Vejamos: no dia 14 a torre Greenfell arde em Londres, uma tragédia horrível, potenciada pela incúria das instituições estatais e a ganância dos empresários construtores. No dia 16, dois dias depois, o Guardian (o “meu” jornal britânico, como o Mail & Guardian é o meu sul-africano) publica este artigo. Duríssima análise, imputando responsabilidades por aquela centena de mortos aos governos conservadores. Cito o que os dois compatriotas entenderam realçar “That tower is austerity in ruins. Symbolism is everything in politics and nothing better signifies the May-Cameron-Osborne era that stripped bare the state and its social and physical protection of citizens. The horror of poor people burned alive within feet of the country’s grandest mansions, many of them empty, moth-balled investments, perfectly captures the politics of the last seven years.” O “meu” Guardian não deu tréguas, o seu luto não é o silêncio. É o escrutínio, no momento, com os dados disponíveis. A exigência, ao poder político e à administração pública. Uma análise dos processos sociais e políticos que conduzem às catástrofes. E isso é, por ambos, realçado, partilhado, assim explicitamente louvado.

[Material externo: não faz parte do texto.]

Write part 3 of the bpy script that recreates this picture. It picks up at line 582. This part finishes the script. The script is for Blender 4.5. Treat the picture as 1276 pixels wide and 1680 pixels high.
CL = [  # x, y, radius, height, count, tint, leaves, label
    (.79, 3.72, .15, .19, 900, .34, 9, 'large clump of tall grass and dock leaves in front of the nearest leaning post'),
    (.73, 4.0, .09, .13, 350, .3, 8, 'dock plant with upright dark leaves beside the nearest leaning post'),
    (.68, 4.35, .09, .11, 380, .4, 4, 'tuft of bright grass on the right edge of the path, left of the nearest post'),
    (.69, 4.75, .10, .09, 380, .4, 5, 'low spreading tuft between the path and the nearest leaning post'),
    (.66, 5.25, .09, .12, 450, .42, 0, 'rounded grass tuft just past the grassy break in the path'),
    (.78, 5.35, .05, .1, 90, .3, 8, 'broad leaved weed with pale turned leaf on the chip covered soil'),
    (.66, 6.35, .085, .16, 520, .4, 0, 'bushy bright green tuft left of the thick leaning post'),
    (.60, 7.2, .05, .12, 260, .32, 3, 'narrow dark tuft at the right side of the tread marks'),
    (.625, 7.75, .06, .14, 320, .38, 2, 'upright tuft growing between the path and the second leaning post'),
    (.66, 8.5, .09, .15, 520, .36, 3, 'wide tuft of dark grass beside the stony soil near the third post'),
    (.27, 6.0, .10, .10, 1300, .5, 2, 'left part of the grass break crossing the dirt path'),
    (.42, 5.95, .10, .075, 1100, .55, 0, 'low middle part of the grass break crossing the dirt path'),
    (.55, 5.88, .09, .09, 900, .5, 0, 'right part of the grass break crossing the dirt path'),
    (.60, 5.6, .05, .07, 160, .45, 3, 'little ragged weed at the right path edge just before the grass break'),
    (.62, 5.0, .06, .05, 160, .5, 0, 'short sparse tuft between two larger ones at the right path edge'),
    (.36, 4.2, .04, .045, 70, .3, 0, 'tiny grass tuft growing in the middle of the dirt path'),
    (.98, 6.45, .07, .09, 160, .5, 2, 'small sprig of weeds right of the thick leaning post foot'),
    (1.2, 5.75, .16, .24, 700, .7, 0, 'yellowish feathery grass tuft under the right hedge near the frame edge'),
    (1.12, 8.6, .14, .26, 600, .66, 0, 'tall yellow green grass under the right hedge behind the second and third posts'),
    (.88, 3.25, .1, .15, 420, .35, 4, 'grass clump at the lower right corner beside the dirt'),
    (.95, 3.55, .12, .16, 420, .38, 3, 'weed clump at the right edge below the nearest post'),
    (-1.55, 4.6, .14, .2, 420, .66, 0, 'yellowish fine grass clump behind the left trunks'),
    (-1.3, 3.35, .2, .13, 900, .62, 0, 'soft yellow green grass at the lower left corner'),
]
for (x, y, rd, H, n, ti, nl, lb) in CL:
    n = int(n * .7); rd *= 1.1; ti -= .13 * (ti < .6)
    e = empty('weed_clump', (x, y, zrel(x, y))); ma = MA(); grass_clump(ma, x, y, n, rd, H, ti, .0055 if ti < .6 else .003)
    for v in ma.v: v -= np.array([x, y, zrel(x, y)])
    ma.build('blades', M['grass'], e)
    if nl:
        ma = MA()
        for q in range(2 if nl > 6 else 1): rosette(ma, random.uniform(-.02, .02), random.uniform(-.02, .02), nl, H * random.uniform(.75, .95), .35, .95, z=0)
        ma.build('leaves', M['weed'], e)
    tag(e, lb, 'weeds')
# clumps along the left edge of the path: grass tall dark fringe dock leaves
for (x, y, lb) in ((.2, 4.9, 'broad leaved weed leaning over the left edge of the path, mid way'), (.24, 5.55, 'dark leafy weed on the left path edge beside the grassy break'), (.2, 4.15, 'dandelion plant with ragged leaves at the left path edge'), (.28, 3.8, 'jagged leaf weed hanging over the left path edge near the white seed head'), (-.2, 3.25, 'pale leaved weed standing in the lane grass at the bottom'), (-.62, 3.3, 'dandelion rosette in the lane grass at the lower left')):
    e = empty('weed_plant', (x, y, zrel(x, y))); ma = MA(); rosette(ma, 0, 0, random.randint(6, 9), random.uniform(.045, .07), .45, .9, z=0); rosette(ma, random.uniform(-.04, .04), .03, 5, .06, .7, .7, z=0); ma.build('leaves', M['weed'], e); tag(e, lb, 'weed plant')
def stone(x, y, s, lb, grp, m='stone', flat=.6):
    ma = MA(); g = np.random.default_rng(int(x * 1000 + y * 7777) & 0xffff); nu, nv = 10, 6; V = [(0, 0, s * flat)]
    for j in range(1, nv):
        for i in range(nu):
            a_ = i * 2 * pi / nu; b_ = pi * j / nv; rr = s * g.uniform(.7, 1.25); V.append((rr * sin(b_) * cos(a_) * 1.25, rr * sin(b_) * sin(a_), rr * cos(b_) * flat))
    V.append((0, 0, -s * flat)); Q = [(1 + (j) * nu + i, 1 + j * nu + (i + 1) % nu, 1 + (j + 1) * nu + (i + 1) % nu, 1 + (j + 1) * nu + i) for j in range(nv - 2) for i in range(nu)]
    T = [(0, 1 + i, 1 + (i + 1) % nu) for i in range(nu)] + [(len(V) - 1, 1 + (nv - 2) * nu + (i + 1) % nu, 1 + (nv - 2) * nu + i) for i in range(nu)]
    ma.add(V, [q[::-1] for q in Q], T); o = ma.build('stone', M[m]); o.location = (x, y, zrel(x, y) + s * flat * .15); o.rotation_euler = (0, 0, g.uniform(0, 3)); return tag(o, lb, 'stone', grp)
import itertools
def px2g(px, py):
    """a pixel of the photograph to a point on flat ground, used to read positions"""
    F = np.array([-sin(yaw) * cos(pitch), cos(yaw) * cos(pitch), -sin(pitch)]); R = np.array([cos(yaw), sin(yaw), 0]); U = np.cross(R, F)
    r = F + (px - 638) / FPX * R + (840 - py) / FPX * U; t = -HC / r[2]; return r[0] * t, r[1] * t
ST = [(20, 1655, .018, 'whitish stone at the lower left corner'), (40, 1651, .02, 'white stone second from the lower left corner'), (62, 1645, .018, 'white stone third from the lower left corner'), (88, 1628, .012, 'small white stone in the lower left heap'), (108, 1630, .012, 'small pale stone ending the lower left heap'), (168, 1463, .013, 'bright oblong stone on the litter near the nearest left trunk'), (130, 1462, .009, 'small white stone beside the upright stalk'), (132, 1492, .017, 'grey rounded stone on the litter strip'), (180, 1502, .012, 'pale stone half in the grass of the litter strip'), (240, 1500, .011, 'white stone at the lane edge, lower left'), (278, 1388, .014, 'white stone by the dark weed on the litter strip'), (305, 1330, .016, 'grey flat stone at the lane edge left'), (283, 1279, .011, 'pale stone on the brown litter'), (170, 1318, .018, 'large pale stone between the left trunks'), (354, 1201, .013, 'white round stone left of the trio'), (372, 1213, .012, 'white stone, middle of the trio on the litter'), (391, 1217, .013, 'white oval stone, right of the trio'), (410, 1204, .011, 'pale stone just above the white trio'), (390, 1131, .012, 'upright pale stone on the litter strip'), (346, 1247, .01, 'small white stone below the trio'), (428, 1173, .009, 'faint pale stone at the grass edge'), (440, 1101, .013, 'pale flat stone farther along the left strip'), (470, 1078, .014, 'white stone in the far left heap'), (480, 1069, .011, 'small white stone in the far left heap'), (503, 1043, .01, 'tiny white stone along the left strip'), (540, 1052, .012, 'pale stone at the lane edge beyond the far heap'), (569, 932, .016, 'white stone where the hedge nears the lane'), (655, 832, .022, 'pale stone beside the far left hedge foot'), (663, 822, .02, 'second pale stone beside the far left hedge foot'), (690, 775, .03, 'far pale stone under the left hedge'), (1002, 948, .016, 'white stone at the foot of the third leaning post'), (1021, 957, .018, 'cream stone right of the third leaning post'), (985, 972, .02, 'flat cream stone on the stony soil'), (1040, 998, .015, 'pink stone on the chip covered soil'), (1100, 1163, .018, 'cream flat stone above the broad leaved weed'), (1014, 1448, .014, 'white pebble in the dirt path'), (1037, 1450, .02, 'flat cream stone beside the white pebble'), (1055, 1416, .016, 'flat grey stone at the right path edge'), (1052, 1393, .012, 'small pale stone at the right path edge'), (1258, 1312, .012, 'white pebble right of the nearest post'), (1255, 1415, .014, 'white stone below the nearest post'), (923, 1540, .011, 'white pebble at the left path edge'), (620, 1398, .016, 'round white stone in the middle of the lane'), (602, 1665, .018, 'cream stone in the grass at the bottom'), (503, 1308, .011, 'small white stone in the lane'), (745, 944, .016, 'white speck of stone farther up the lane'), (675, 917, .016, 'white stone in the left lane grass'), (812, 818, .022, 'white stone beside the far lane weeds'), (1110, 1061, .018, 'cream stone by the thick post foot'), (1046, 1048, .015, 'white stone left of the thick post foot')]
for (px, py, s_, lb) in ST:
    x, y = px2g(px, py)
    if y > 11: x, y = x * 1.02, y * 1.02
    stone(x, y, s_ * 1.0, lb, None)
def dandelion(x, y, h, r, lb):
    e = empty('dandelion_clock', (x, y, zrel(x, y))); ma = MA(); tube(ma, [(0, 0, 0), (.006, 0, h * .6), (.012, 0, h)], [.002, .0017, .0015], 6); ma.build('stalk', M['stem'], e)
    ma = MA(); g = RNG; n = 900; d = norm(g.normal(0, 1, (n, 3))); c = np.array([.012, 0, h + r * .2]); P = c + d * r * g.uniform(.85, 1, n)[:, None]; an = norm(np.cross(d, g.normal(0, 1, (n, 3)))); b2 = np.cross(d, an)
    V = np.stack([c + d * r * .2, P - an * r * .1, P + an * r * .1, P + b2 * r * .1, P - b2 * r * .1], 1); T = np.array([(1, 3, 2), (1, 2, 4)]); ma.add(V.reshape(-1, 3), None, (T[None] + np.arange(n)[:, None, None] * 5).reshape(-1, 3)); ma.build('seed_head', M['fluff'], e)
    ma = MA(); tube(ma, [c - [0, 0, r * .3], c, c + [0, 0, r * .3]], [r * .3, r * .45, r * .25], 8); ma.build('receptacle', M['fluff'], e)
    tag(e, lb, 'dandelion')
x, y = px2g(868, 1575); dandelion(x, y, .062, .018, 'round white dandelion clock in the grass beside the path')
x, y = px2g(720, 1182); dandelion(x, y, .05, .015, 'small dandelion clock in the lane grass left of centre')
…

Mas, no mesmo fim-de-semana, logo de seguida às suas partilhas, acontece a desgraça em Portugal. O que leio naquele mural? O lamento pela fúria dos elementos; o elogio do recolhimento, a correlação entre respeito pelas vítimas e contenção, a qual é apresentada explicitamente como exigência do silêncio; a partilha do texto de F. Câncio no DN que logo se apressou a reduzir o acontecido a uma inevitabilidade climática; uma crónica própria dita na imprensa radiofónica 2 dias depois do acontecido consagrando a tese de que as causas da catástrofe foram apenas naturais e aludindo ao aquecimento global. A crítica à imprensa – com o espantoso momento em que vitupera a falta de deontologia dos profissionais porque continuaram a filmar mortos apesar das “ordens da GNR” que os queriam proibir disso (é preciso repetir? uma crítica, vinda da intelectualidade de esquerda, aos jornalistas porque não acatam ordens da polícia para parar de filmar uma catástrofe!) (é preciso que eu repita outra vez?). E, exactamente dois dias depois das mortes, a elogiosa partilha de quem escreve (no DN, de novo) “é o momento de ajudar, não de criticar“. Culminando, insisto, 2 dias depois das mortes (exactamente os 2 dias que dista o artigo do Guardian do incêndio londrino, friso), com a recusa do “aproveitamento político” da situação, considerando-o “nojento“. Ou seja, dizendo nojenta a análise política do acontecido. Quanto ao meu (ex)blogoamigo-FB continuou, por seu turno, batendo forte e feio na Judite de Sousa e similares. Ao resto dizendo nada.

O tão louvado espírito do Guardian? Deve ser só para acima do canal da Mancha. Ou, vá lá, da velha Vilar Formoso. E é este o ambiente geral, abaixo de Vilar Formoso. Os laicadores, no FB (alguns, lamento dizê-lo, meus conhecidos) e fora dele, ululam e laicam. E vão impantes, eles e os laicados.